** Items **
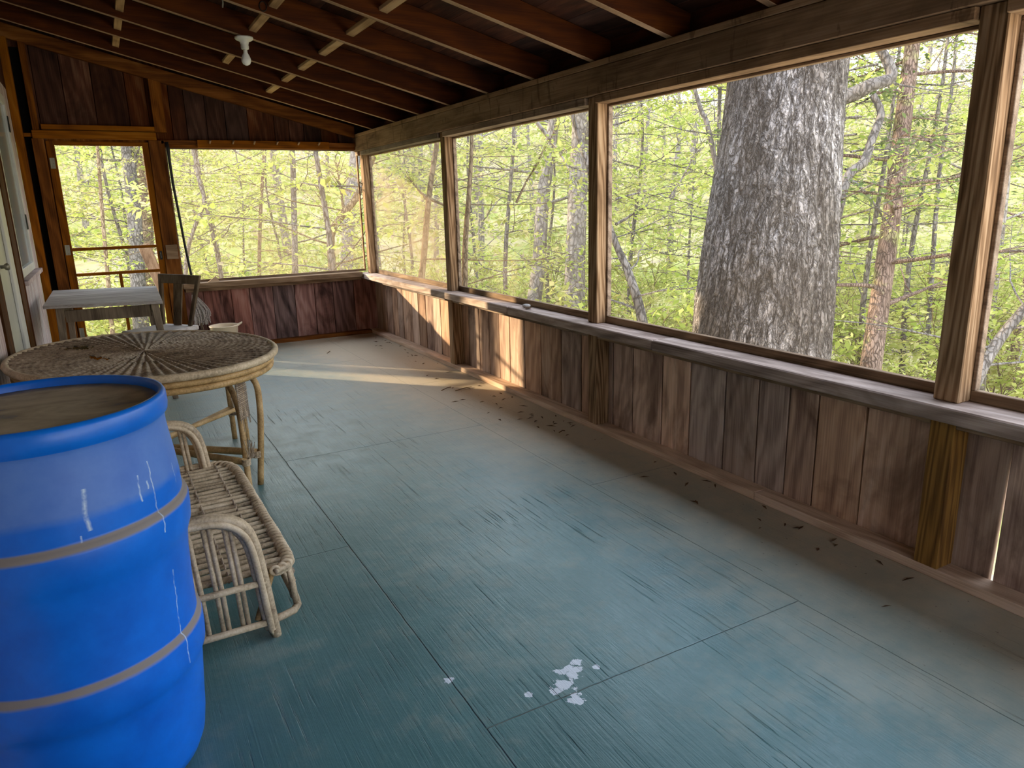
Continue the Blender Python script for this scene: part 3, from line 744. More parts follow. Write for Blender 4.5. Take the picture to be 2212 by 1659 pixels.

==

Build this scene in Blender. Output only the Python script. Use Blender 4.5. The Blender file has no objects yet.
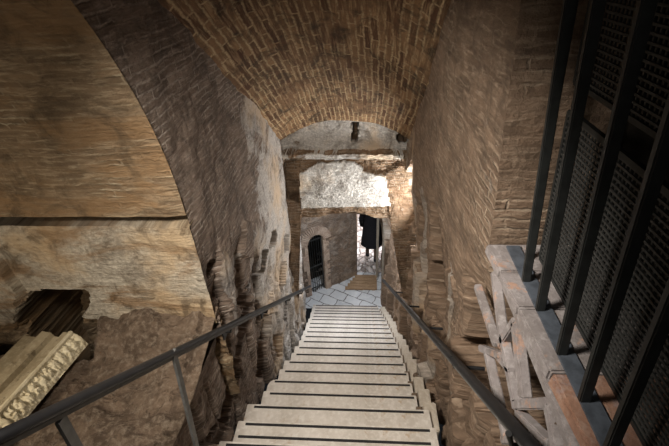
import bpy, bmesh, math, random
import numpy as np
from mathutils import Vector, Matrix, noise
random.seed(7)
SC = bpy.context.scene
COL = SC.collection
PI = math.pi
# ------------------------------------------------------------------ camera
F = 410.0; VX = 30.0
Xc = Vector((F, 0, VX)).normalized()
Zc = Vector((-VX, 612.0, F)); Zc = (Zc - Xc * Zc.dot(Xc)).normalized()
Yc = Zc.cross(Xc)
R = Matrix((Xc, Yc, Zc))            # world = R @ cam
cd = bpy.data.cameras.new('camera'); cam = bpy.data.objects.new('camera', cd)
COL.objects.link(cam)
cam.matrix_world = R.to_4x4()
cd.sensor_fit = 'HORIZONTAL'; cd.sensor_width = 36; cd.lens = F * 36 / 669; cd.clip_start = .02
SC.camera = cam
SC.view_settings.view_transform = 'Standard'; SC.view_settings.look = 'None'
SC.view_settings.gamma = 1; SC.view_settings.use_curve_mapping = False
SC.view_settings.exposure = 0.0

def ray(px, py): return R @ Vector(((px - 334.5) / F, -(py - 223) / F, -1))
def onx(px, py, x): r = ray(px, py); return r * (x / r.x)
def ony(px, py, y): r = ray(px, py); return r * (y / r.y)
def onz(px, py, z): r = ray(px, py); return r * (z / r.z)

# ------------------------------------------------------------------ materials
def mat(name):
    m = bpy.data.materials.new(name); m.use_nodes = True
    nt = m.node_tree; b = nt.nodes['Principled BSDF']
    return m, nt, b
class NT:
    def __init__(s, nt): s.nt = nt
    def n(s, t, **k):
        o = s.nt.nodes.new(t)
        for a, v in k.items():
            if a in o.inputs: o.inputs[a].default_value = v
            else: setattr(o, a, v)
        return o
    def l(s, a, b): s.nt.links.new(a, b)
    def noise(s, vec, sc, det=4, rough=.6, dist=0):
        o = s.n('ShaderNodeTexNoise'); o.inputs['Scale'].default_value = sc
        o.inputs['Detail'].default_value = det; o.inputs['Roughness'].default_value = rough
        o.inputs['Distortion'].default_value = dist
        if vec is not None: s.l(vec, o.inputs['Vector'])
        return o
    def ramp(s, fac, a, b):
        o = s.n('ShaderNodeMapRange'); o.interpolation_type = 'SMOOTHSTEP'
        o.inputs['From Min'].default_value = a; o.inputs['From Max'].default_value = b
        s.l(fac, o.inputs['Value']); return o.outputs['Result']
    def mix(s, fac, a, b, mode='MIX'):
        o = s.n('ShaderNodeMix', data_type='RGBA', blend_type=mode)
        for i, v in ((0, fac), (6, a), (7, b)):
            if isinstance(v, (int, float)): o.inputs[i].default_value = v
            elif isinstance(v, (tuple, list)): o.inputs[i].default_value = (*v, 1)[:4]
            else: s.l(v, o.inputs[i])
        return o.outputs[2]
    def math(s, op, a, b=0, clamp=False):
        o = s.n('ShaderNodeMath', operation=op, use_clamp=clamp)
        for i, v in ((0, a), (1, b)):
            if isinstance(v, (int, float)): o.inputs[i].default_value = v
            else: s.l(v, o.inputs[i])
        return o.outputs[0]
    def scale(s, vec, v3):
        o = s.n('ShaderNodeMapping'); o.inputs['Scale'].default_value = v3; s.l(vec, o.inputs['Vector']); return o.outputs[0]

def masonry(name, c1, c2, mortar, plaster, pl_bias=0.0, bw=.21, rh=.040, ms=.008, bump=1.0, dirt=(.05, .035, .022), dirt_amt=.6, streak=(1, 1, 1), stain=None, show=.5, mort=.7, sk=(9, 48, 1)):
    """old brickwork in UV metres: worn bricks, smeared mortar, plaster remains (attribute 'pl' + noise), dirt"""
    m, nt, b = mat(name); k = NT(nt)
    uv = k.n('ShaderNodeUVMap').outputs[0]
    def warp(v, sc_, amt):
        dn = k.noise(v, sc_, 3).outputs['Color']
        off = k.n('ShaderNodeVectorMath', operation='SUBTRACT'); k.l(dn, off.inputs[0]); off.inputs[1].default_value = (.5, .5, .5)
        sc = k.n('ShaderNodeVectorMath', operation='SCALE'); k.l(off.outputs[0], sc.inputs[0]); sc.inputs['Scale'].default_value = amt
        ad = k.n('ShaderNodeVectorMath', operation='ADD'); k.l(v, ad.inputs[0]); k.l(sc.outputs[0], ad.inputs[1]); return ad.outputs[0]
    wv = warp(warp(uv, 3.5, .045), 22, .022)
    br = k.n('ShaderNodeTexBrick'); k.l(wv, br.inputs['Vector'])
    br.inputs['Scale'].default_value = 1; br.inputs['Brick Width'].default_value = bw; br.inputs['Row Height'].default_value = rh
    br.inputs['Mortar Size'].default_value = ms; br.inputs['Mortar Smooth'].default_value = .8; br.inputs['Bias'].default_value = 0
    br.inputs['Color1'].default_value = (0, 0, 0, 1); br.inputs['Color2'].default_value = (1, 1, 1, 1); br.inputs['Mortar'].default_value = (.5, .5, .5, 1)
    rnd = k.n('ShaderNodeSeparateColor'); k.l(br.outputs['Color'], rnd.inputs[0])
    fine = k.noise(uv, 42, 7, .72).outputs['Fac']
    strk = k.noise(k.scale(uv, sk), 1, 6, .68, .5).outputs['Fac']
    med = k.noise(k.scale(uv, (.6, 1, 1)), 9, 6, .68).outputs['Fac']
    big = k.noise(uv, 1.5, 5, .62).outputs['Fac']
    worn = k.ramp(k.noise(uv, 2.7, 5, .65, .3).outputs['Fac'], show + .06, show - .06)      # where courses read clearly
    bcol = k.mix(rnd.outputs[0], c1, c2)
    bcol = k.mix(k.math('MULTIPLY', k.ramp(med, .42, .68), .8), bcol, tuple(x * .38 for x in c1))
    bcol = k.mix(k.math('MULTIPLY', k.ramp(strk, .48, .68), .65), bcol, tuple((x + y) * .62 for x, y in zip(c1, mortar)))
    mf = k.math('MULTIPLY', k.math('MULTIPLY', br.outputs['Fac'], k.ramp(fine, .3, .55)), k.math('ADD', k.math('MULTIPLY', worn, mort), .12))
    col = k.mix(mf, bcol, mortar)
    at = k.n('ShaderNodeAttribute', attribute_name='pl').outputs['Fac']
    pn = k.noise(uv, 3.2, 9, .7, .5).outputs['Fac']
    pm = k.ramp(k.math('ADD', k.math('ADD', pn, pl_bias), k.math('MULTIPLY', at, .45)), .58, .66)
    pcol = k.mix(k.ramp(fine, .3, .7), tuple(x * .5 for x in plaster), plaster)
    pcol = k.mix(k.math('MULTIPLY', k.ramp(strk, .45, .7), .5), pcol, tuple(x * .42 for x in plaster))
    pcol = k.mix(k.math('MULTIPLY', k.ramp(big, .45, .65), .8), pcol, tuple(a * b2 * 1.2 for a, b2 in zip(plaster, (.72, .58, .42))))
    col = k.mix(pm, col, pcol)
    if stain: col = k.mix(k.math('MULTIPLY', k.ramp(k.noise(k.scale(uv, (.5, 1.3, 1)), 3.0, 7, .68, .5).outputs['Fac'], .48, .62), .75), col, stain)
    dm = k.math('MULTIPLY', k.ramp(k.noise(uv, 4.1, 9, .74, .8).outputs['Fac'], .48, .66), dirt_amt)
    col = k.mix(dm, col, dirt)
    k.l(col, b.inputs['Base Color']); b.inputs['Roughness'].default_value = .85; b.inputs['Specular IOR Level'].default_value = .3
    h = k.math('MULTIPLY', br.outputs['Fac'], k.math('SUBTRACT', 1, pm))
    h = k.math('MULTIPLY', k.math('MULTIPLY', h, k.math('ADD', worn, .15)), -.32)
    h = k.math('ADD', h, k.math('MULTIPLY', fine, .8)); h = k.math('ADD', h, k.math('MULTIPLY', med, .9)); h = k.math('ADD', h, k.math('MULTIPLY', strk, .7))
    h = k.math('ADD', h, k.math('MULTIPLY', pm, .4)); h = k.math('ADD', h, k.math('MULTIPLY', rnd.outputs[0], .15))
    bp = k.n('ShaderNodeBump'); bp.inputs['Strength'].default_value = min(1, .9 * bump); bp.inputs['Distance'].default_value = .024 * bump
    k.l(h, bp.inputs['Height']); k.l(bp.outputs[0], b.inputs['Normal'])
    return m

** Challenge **
Find each line holding the word "scene" and copy it.

** Written answer **
Continue the Blender Python script for this scene: part 3, from line 744. More parts follow. Write for Blender 4.5. Take the picture to be 2212 by 1659 pixels.
Build this scene in Blender. Output only the Python script. Use Blender 4.5. The Blender file has no objects yet.
SC = bpy.context.scene